Por mi parte prefiero acogerme a la tradición ilustrada de esos primeros liberales que, a la par que denunciaban el "provincialismo" de casticistas y serviles, plantearon por primera vez el concepto de nación como una asociación de individuos libres e iguales en derechos. En Cádiz pareció por un momento que, entre no pocas vacilaciones, la sociedad española comenzaba a sacudirse esa imagen rancia y corporativa de nación de naciones para edificar una moderna nación tout court. Es bien sabido que tal objetivo sólo se cumplió a medias, y en ese relativo fracaso sin duda tiene mucho que ver la debilidad de nuestra burguesía, la incuria de nuestra escuela pública y la pervivencia de una cultura política que hunde sus raíces en la Contrarreforma (y de la que es buena muestra el texto del obispo Palafox citado por Tusell). Probablemente a estas alturas tiene poco sentido pretender una enmienda a la totalidad de ese largo recorrido histórico. Pero de ahí a sacralizar retrospectivamente una historia, no precisamente ejemplar desde el punto de vista de la convergencia simbólica de los ciudadanos, hay un largo trecho. No me parece, en cualquier caso, que cantar las excelencias de la monarquía de agregación o entonar todos los días el elogio de los hechos diferenciales, dando retrospectivamente la razón a Palafox frente a Olivares o a Herder frente a Sieyès, contribuya gran cosa a la superación de las deficiencias de nuestra convivencia civil.

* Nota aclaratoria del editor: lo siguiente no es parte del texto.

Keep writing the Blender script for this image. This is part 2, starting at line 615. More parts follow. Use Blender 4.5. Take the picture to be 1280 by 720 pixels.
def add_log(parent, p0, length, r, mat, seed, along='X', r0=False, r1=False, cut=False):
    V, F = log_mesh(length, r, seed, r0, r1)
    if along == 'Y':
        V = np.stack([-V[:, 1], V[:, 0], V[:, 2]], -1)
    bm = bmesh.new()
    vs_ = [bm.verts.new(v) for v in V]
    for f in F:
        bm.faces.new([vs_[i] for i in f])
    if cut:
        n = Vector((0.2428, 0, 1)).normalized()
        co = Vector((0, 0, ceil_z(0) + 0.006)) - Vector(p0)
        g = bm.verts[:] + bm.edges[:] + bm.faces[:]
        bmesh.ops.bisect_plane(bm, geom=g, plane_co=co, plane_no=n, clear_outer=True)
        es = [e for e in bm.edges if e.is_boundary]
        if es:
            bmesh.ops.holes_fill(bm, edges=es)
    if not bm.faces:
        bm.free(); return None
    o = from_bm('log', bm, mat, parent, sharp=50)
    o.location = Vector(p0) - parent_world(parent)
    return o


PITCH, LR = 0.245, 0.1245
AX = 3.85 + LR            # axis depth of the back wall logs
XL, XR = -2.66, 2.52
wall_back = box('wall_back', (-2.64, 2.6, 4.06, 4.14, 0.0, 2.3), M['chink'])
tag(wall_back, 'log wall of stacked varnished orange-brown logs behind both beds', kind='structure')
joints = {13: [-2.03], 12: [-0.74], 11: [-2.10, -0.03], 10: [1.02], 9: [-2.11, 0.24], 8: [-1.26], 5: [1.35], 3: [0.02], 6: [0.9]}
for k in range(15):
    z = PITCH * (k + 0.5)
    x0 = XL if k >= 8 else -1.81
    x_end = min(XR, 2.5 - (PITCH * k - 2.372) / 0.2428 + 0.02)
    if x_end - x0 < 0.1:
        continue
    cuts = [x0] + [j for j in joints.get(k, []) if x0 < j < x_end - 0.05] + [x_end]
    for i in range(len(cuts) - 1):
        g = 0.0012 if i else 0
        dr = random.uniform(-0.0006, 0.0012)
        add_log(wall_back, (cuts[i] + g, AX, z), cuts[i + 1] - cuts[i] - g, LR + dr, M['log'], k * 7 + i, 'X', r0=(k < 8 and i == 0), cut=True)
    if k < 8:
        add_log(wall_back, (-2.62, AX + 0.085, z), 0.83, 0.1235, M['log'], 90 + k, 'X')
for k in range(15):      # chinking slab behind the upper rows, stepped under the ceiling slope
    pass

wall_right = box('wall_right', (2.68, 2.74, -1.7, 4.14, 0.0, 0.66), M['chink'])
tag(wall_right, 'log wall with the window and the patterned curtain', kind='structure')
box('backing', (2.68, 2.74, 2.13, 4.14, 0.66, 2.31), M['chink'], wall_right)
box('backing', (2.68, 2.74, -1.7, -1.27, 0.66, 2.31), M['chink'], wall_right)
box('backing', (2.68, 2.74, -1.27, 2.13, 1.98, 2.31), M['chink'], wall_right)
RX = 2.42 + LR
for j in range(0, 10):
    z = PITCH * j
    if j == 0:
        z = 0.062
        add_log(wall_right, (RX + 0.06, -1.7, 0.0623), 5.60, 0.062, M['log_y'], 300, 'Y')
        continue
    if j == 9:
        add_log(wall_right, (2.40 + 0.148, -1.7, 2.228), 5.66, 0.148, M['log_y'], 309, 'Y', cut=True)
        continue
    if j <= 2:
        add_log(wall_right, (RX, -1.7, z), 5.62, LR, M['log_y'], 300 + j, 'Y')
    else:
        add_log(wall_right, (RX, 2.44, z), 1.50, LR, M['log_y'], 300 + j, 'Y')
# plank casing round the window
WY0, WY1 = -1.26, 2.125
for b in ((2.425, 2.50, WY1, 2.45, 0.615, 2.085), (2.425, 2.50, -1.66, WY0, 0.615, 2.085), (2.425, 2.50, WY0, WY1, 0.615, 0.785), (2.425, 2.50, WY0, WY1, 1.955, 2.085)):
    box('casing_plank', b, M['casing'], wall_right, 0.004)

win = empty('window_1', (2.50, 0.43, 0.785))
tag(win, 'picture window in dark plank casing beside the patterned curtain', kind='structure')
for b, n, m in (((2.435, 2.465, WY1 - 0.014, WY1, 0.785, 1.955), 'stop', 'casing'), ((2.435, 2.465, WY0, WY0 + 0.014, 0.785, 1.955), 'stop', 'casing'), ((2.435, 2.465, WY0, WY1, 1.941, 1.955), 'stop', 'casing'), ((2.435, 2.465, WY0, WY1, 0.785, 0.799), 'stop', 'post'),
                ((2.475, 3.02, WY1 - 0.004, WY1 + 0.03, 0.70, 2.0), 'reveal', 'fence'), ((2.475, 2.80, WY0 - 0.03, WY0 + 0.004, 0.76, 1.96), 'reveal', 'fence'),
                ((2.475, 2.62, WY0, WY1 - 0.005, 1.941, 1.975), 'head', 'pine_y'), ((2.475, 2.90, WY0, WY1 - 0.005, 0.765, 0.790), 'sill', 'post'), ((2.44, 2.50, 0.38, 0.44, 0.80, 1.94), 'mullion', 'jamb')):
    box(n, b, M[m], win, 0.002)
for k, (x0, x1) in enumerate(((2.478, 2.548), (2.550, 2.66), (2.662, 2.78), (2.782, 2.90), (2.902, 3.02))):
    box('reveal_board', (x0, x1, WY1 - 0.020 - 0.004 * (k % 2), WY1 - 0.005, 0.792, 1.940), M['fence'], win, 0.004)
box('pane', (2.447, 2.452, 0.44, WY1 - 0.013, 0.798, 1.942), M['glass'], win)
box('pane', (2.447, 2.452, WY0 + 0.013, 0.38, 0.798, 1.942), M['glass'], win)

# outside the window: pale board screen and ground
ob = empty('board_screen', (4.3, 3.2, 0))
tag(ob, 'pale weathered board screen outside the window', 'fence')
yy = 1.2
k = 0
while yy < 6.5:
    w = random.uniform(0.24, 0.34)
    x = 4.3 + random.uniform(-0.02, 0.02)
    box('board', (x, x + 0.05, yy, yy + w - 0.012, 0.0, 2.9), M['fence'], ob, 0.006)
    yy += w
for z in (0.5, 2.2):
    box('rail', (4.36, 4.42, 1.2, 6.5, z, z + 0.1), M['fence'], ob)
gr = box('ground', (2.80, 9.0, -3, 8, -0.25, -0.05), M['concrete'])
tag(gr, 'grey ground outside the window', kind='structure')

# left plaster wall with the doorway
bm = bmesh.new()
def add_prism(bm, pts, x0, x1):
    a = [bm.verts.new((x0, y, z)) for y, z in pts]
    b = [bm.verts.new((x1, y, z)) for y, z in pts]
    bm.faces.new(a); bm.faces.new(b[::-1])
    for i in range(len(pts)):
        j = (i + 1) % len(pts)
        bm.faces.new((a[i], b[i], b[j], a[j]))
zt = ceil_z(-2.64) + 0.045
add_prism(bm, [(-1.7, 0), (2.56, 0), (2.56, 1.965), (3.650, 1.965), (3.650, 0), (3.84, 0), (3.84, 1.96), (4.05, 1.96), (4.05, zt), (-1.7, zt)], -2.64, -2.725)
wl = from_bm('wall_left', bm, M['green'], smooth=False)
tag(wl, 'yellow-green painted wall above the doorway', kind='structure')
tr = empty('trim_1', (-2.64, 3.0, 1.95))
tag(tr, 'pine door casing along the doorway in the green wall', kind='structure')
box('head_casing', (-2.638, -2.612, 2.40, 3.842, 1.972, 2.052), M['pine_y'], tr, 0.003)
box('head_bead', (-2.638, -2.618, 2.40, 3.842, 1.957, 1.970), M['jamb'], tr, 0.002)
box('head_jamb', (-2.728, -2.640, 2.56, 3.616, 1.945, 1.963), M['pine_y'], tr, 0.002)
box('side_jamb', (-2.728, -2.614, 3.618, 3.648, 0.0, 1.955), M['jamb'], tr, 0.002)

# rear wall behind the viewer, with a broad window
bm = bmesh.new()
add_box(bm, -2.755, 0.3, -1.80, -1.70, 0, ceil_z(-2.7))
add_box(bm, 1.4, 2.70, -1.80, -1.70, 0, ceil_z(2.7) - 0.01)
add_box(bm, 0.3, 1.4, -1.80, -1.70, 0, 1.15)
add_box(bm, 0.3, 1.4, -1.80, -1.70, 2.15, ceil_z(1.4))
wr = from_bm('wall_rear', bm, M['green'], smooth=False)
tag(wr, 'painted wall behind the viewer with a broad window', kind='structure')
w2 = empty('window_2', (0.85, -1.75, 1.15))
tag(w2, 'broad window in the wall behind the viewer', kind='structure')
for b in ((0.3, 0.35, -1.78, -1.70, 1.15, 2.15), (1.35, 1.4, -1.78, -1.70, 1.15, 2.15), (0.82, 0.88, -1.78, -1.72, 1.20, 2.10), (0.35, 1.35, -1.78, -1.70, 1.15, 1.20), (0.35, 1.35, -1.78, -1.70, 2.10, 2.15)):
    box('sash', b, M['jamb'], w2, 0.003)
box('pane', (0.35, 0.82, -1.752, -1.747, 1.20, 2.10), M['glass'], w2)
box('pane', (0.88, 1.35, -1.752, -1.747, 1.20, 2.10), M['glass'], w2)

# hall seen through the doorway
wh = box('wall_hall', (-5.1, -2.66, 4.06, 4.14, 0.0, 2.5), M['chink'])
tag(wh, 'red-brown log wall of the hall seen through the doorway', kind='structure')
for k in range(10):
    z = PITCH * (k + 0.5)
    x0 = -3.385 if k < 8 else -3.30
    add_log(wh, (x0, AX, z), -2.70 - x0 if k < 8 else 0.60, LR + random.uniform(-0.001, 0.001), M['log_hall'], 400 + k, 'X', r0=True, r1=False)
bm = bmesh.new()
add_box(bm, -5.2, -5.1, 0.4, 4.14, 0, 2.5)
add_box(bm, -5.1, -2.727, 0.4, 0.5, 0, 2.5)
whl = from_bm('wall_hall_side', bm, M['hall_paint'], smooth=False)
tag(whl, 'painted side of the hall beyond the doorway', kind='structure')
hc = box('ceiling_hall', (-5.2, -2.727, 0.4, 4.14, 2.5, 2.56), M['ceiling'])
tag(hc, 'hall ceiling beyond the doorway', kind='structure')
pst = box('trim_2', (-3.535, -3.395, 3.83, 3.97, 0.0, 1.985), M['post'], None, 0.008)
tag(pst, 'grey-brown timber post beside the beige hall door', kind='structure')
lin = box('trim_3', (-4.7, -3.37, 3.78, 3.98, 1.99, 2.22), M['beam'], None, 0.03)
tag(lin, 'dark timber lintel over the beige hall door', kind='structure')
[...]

Lo que necesitamos, en suma, no es volver a esa "monarquía federativa de las Españas" de raigambre austracista que algunos parecen añorar, sino consolidar un auténtico patriotismo constitucional -aplicable tanto a España como a Europa- que, desde la lealtad a las instituciones democráticas, cierre la puerta a todo exclusivismo de campanario (llámese españolismo, catalanismo o vasquismo). Naturalmente, la prudencia política y el simple sentido común aconsejan tener siempre muy en cuenta la realidad insoslayable de los nacionalismos periféricos; otra cosa es dejar de combatirlos ideológicamente. La modernización global de la sociedad española dependerá en buena medida de nuestra capacidad para ir sustituyendo una cultura marcadamente particularista, populista y escasamente tolerante, por otra más abierta a la responsabilidad individual y más atenta a los intereses colectivos, capaz de combinar el protagonismo de una sociedad civil articulada con la existencia de un Estado firme y prestigiado. Claro que esa integración de la ciudadanía en torno a un conjunto de valores postradicionales, sin renunciar a la pluralidad, ha de hacerse liquidando las hipotecas del pasado. La genuflexión ante algunos aspectos de la tradición política hispánica erigidos en modelo de futuro dificultaría cualquier expectativa de verdadera renovación. Y en España hay mucho que renovar para ir creando una cultura cívica más moderna" laica y respirable. Una nueva cultura política basada en el común derecho de ciudad que permita ir erradicando conflictos entre identidades colectivas, discordancias interterritoriales y agravios comparativos.